● **Problem statement**:
Count how many lines contain the word "from". Please give only the number.

Begin

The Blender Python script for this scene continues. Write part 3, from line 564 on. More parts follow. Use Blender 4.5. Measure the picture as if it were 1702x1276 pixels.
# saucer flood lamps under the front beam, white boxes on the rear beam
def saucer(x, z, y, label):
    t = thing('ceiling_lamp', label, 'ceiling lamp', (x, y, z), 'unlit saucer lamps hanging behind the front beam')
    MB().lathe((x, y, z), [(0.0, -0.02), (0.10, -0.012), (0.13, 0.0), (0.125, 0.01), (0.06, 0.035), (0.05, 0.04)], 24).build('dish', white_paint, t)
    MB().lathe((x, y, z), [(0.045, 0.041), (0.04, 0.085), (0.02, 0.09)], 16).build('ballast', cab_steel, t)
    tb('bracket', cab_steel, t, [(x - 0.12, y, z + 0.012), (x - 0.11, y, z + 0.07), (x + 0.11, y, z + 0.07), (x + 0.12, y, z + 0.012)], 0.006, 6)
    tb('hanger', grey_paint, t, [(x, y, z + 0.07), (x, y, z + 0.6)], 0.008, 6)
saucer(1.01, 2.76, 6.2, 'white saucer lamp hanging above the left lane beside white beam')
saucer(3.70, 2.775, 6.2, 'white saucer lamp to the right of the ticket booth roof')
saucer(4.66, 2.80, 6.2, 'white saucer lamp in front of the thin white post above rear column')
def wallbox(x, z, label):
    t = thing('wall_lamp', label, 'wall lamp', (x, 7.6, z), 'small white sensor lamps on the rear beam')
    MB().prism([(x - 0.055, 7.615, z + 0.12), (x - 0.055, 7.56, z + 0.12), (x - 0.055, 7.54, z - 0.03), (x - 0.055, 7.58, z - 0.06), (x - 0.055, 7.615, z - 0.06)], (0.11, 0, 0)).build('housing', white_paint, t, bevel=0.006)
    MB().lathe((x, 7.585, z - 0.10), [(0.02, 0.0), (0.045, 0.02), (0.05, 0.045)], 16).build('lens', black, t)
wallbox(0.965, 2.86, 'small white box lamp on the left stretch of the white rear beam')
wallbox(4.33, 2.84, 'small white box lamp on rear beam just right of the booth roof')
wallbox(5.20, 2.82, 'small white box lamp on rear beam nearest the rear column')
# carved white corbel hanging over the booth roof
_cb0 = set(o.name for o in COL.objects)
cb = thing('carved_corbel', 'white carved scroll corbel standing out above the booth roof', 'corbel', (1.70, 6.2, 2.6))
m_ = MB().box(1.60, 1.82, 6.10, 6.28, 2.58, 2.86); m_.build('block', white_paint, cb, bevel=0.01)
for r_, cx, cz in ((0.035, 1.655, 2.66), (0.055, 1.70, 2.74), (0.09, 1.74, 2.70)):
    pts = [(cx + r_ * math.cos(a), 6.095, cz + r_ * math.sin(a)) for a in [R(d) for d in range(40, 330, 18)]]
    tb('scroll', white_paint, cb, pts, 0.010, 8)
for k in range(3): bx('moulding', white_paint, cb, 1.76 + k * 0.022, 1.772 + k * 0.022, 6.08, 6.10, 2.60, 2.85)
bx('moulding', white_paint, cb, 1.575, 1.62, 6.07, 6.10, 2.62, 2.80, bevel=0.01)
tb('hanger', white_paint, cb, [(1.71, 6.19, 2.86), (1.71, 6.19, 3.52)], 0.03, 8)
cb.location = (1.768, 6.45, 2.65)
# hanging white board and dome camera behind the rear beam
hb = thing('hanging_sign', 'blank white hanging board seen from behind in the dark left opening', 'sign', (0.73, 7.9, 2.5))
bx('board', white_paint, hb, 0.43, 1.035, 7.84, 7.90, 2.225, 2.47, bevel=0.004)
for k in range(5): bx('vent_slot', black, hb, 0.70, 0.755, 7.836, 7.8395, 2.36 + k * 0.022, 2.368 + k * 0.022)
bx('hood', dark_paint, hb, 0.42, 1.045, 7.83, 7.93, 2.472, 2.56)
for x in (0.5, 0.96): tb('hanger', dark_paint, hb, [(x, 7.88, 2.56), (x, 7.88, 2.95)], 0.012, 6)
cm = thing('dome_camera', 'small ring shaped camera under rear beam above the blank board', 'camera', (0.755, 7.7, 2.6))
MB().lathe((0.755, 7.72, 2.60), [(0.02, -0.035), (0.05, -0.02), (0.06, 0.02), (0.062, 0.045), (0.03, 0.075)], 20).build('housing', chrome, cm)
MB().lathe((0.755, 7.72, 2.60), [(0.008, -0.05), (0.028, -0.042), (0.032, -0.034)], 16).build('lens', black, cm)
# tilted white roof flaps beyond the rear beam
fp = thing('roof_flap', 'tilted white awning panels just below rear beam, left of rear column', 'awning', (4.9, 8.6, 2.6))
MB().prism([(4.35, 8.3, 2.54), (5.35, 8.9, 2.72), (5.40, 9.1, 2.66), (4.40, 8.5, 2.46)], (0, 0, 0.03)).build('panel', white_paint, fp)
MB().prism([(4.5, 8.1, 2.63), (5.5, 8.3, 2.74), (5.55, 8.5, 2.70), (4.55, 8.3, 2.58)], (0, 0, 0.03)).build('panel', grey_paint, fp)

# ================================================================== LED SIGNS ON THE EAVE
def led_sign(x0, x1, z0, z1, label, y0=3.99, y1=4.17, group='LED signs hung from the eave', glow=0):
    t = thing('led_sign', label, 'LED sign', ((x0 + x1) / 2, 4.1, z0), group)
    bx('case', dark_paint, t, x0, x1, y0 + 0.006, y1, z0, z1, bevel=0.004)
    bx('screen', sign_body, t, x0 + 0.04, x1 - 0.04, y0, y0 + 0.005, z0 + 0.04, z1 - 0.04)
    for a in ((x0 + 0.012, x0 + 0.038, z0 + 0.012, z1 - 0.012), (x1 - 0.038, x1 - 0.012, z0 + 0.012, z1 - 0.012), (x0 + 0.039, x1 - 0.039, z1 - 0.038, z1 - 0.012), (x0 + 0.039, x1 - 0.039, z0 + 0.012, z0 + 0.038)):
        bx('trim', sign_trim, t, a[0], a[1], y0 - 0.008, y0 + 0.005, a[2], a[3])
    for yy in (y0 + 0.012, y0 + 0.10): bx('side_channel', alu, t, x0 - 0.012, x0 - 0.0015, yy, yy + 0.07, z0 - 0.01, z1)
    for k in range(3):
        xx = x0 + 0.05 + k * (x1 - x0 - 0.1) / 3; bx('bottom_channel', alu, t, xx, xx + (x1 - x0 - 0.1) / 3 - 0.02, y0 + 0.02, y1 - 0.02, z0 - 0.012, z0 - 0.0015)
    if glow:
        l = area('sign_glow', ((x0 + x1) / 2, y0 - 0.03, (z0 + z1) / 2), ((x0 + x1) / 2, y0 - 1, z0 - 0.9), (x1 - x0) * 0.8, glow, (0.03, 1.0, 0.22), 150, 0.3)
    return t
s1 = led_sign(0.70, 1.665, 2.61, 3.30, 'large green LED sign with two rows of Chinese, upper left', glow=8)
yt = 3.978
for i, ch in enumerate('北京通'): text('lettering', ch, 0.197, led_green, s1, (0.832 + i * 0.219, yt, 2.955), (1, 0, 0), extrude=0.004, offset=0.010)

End

● **Right answer**:
3